According to Lack, one of the major road blocks NBC faced in reporting the story was the dearth of on-the-record interviews with accusers on camera.

Lack points out in his memo that once the story ran in The New Yorker last October, Asia Argento, Mira Sorvino, Rosanna Arquette, Lucia Evans, Emma de Caunes, Jessica Barth and Sophie Dix were all named in the article.

Lack said not one of those women were included in the reporting Farrow had at NBC when he left in August.

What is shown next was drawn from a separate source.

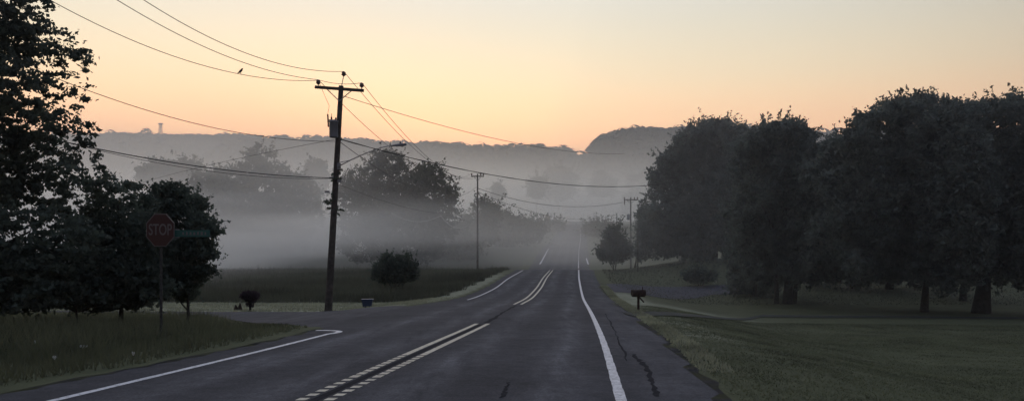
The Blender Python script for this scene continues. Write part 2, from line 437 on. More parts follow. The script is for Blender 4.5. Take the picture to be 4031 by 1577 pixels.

“NBC might have ultimately broken the story, but we wondered then, and still wonder now, whether the brave women who spoke to him in print would have also sat before TV cameras and lights,” Lack wrote. “If we had tried to hold him and nothing changed, we would have needlessly blocked him from disseminating it via another forum. And that is why we agreed to let him go elsewhere.

“If some believe that decision a failure of our competitive instincts, so be it. But it was a decision undertaken honorably and with good intentions toward Farrow and his work.”

Late Monday, Farrow blasted back at Lack’s memo, which he said included “false or misleading” statements. He said that the network’s “list of sources is incomplete and omits women who were either identified in the NBC story or were willing to be.”